● **Written exercise**: Take the lines of the data below from the very first through the line containing "COL = scene.collection" and output them exactly, pictures excluded.

## Start Given material

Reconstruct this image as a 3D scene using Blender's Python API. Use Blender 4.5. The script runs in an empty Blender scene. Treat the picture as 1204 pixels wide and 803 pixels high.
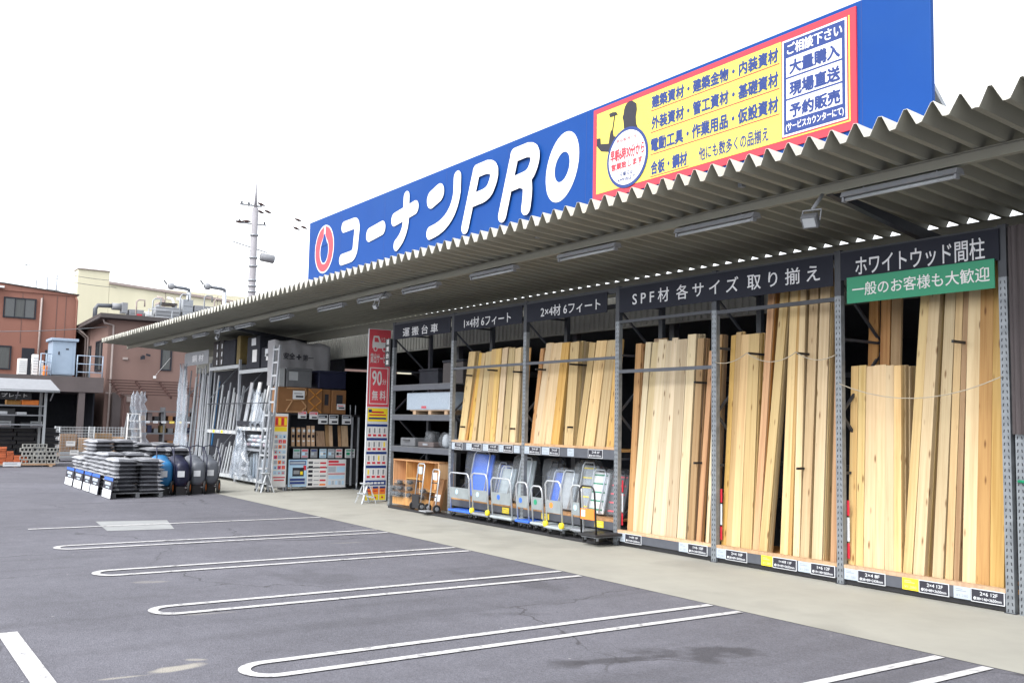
import bpy, math, random
from mathutils import Vector, Matrix
R = math.radians
random.seed(7)
scene = bpy.context.scene
COL = scene.collection

# ------------------------------------------------------------------ camera
F_PX, YAW, PITCH, ROLL = 1124.0, 0.966, 0.0863, 0.0202
CAM = (0.0, -7.4573, 1.798)
fw = Vector((-math.sin(YAW)*math.cos(PITCH), math.cos(YAW)*math.cos(PITCH), math.sin(PITCH)))
rt0 = Vector((math.cos(YAW), math.sin(YAW), 0)); up0 = rt0.cross(fw)
rt = rt0*math.cos(ROLL) + up0*math.sin(ROLL); up = -rt0*math.sin(ROLL) + up0*math.cos(ROLL)
cd = bpy.data.cameras.new('camera'); cam = bpy.data.objects.new('camera', cd); COL.objects.link(cam)
cd.sensor_width = 36.0; cd.lens = F_PX/1204.0*36.0; cd.clip_start = 0.05; cd.clip_end = 3000
m3 = Matrix((rt, up, -fw)).transposed(); m4 = m3.to_4x4(); m4.translation = Vector(CAM)
cam.matrix_world = m4; scene.camera = cam

# ------------------------------------------------------------------ world, sun, exposure
SUN_EL, SUN_ROT = 48.0, 165.0      # sun behind and to the right of the photographer
w = bpy.data.worlds.new('World'); scene.world = w; w.use_nodes = True
nt = w.node_tree; nt.nodes.clear()
out = nt.nodes.new('ShaderNodeOutputWorld'); bg = nt.nodes.new('ShaderNodeBackground')
sky = nt.nodes.new('ShaderNodeTexSky'); sky.sky_type = 'NISHITA'; sky.sun_disc = False
sky.sun_elevation = R(SUN_EL); sky.sun_rotation = R(SUN_ROT)
sky.air_density = 1.0; sky.dust_density = 1.5; sky.ozone_density = 1.0
hs = nt.nodes.new('ShaderNodeHueSaturation'); hs.inputs['Saturation'].default_value = 0.16
nt.links.new(sky.outputs[0], hs.inputs['Color']); nt.links.new(hs.outputs[0], bg.inputs[0])
bg.inputs[1].default_value = 0.15
nt.links.new(bg.outputs[0], out.inputs[0])
sl = bpy.data.lights.new('sun', 'SUN'); sl.energy = 1.2; sl.angle = R(35); sl.color = (1.0, 0.965, 0.92)
so = bpy.data.objects.new('sun', sl); COL.objects.link(so)
# direction towards the sun: Nishita rotation is measured from +Y clockwise seen from above
sd = Vector((math.sin(R(SUN_ROT))*math.cos(R(SUN_EL)), math.cos(R(SUN_ROT))*math.cos(R(SUN_EL)), math.sin(R(SUN_EL))))
so.rotation_euler = sd.to_track_quat('Z', 'Y').to_euler(); so.location = (0, -30, 40)
vs = scene.view_settings; vs.view_transform = 'Standard'; vs.look = 'None'; vs.exposure = 1.68; vs.gamma = 1.0
vs.use_curve_mapping = False
scene.cycles.max_bounces = 6; scene.cycles.transparent_max_bounces = 12

# ------------------------------------------------------------------ helpers
WL = {}                                           # world location of every Empty / parent
def wl(o): return WL.get(o.name, Vector((0, 0, 0)))
class MB:
    def __init__(s): s.v = []; s.f = []; s.mi = []; s.k = 0; s.sm = []; s.smooth = False
    def add(s, vs, fs):
        b = len(s.v); s.v += [tuple(p) for p in vs]
        for f in fs: s.f.append([b+i for i in f]); s.mi.append(s.k); s.sm.append(s.smooth)
        return s
    def box(s, x0, x1, y0, y1, z0, z1):
        return s.add([(x0,y0,z0),(x1,y0,z0),(x1,y1,z0),(x0,y1,z0),(x0,y0,z1),(x1,y0,z1),(x1,y1,z1),(x0,y1,z1)],
                     [(0,3,2,1),(4,5,6,7),(0,1,5,4),(1,2,6,5),(2,3,7,6),(3,0,4,7)])
    def obox(s, c, hx, hy, hz):                    # box with centre c and three half-axis vectors
        c, hx, hy, hz = map(Vector, (c, hx, hy, hz)); P = []
        for z in (-1, 1):
            for a, b in ((-1,-1),(1,-1),(1,1),(-1,1)): P.append(c + a*hx + b*hy + z*hz)
        return s.add(P, [(0,3,2,1),(4,5,6,7),(0,1,5,4),(1,2,6,5),(2,3,7,6),(3,0,4,7)])
    def bar(s, p, q, w, h=None, ref=(0,0,1)):
        p, q = Vector(p), Vector(q); d = (q-p); h = h or w
        a = d.cross(Vector(ref))
        if a.length < 1e-5: a = d.cross(Vector((0,1,0)))
        a.normalize(); b = a.cross(d).normalized()
        return s.obox((p+q)/2, a*w/2, b*h/2, d/2)
    def tube(s, pts, r, n=8, closed=False, caps=True):
        pts = [Vector(p) for p in pts]; N = len(pts); P = []; prev = None
        for i, p in enumerate(pts):
            a = pts[i-1] if (i or closed) else p; c = pts[(i+1) % N] if (i < N-1 or closed) else p
            d = (c-a).normalized()
            if prev is None:
                u = d.cross(Vector((0,0,1)))
                if u.length < 1e-3: u = d.cross(Vector((0,1,0)))
            else: u = prev - d*prev.dot(d)
            u.normalize(); prev = u; v = d.cross(u); rr = r[i] if isinstance(r, (list, tuple)) else r
            for k in range(n):
                t = 2*math.pi*k/n; P.append(p + u*math.cos(t)*rr + v*math.sin(t)*rr)
        fs = []
        for i in range(N if closed else N-1):
            j = (i+1) % N
            for k in range(n): fs.append((i*n+k, i*n+(k+1) % n, j*n+(k+1) % n, j*n+k))
        if not closed and caps: fs += [tuple(range(n-1, -1, -1)), tuple((N-1)*n+k for k in range(n))]
        sm = s.smooth; s.smooth = True; s.add(P, fs); s.smooth = sm; return s
    def cyl(s, p, q, r, n=14):
        p, q = Vector(p), Vector(q); d = (q-p).normalized(); u = d.orthogonal().normalized(); v = d.cross(u); P = []
        for c in (p, q):
            for k in range(n):
                t = 2*math.pi*k/n; P.append(c + (u*math.cos(t)+v*math.sin(t))*r)
        s.add(P, [tuple(range(n-1,-1,-1)), tuple(range(n, 2*n))]); b = len(s.v)-2*n
        for k in range(n): s.f.append([b+k, b+(k+1) % n, b+n+(k+1) % n, b+n+k]); s.mi.append(s.k); s.sm.append(True)
        return s
    def prism(s, poly, fn, depth):                 # poly of (a, b) -> fn(a, b, t) for t in 0 and depth
        n = len(poly)
        P = [fn(a, b, 0) for a, b in poly] + [fn(a, b, depth) for a, b in poly]
        return s.add(P, [tuple(range(n)), tuple(range(2*n-1, n-1, -1))] + [(i, i+n, (i+1) % n + n, (i+1) % n) for i in range(n)])
    def lathe(s, prof, c, axis=(0,0,1), n=16):     # prof: list of (radius, distance along the axis)
        c = Vector(c); d = Vector(axis).normalized(); u = d.orthogonal().normalized(); v = d.cross(u); P = []
        for r, h in prof:
            for k in range(n):
                t = 2*math.pi*k/n; P.append(c + d*h + (u*math.cos(t)+v*math.sin(t))*r)
        fs = []
        for i in range(len(prof)-1):
            for k in range(n): fs.append((i*n+k, i*n+(k+1) % n, (i+1)*n+(k+1) % n, (i+1)*n+k))
        sm = s.smooth; s.smooth = True; s.add(P, fs); s.smooth = sm; return s
    def mat(s, k): s.k = k; return s
    def build(s, name, mats, parent=None, bevel=0, solid=0, origin=None, recalc=True):
        me = bpy.data.meshes.new(name)
        o = bpy.data.objects.new(name, me); COL.objects.link(o)
        off = wl(parent) if parent is not None else Vector((0,0,0))
        if origin is not None:
            if parent is None: o.location = origin; WL[o.name] = Vector(origin)
            else: o.location = Vector(origin) - off; WL[o.name] = Vector(origin)
            off = Vector(origin)
        elif parent is None: WL[o.name] = Vector((0,0,0))
        else: WL[o.name] = off.copy()
        me.from_pydata([(p[0]-off.x, p[1]-off.y, p[2]-off.z) for p in s.v], [], s.f)
        for m in (mats if isinstance(mats, (list, tuple)) else [mats]): me.materials.append(m)
        me.polygons.foreach_set('material_index', s.mi); me.polygons.foreach_set('use_smooth', s.sm)
        if recalc:
            import bmesh
            b = bmesh.new(); b.from_mesh(me); bmesh.ops.recalc_face_normals(b, faces=b.faces[:]); b.to_mesh(me); b.free()
        me.update()
        if parent is not None: o.parent = parent
        if bevel:
            md = o.modifiers.new('bevel', 'BEVEL'); md.width = bevel; md.segments = 2; md.limit_method = 'ANGLE'
        if solid:
            md = o.modifiers.new('solid', 'SOLIDIFY'); md.thickness = solid
            if len(me.materials) > 1: md.material_offset = 1
        return o
LABELS = {}
def tag(o, label, cat, group=None):
    o['label'] = label; o['category'] = cat
    if group: o['group'] = group
    LABELS.setdefault(label, []).append(o.name)
    return o
def thing(name, label, cat, loc, group=None):
    o = bpy.data.objects.new(name, None); COL.objects.link(o); o.location = loc; o.empty_display_size = 0.1
    WL[o.name] = Vector(loc); return tag(o, label, cat, group)
def struct(o, kind='structure'): o['kind'] = kind; return o
def copy_tree(o, parent=None):
    c = o.copy(); COL.objects.link(c)
    if parent is not None: c.parent = parent
    for ch in list(o.children): copy_tree(ch, c)
    return c
ORD = 'first second third fourth fifth sixth seventh eighth ninth tenth eleventh twelfth thirteenth fourteenth fifteenth sixteenth'.split()

# lettering: a font outline turned into a flat mesh and fitted to a rectangle of a plane
_tx = {}
def glyphs(text, bold=0.0, vertical=False):
    key = (text, bold, vertical)
    if key in _tx: return _tx[key]
    cu = bpy.data.curves.new('txt', 'FONT'); cu.body = '\n'.join(text) if vertical else text
    cu.size = 1.0; cu.resolution_u = 3; cu.offset = bold; cu.align_x = 'CENTER' if vertical else 'LEFT'
    ob = bpy.data.objects.new('txt', cu)
    me = bpy.data.meshes.new_from_object(ob)
    vs = [(v.co.x, v.co.y) for v in me.vertices]; fs = [list(p.vertices) for p in me.polygons]
    bpy.data.objects.remove(ob); bpy.data.meshes.remove(me); bpy.data.curves.remove(cu)
    _tx[key] = (vs, fs); return _tx[key]
def write(mb, text, a0, a1, b0, b1, fn, bold=0.012, vertical=False, keep=False):
    """fit text in the rectangle a0..a1 x b0..b1; fn(a, b) gives the point in the place; bold letters are laid in shifted layers"""
    vs, fs = glyphs(text, 0.0, vertical)
    if not vs: return mb
    xs = [v[0] for v in vs]; ys = [v[1] for v in vs]; x0, x1, y0, y1 = min(xs), max(xs), min(ys), max(ys)
    sx = (a1-a0)/max(x1-x0, 1e-6); sy = (b1-b0)/max(y1-y0, 1e-6)
    b_ = bold*.85*(y1-y0)/max(1, text.count('\n')+1)
    offs = [(0, 0)] if bold < .004 else [(0, 0)]+[(b_*math.cos(i*math.pi/4), b_*math.sin(i*math.pi/4)) for i in range(8)]
    base = Vector(fn(0, 0)); nrm = (Vector(fn(1, 0))-base).cross(Vector(fn(0, 1))-base).normalized()
    for i, (dx, dy) in enumerate(offs):
        mb.add([Vector(fn(a0+(v[0]+dx-x0)*sx, b0+(v[1]+dy-y0)*sy))+nrm*(.00025*i) for v in vs], fs)
    return mb
def face_front(y): return lambda a, b: (a, y, b)       # plane seen from -Y: a runs along X
def face_side(x): return lambda a, b: (x, a, b)        # plane seen from +X: a runs along Y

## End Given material

● **Task answer**:
Reconstruct this image as a 3D scene using Blender's Python API. Use Blender 4.5. The script runs in an empty Blender scene. Treat the picture as 1204 pixels wide and 803 pixels high.
import bpy, math, random
from mathutils import Vector, Matrix
R = math.radians
random.seed(7)
scene = bpy.context.scene
COL = scene.collection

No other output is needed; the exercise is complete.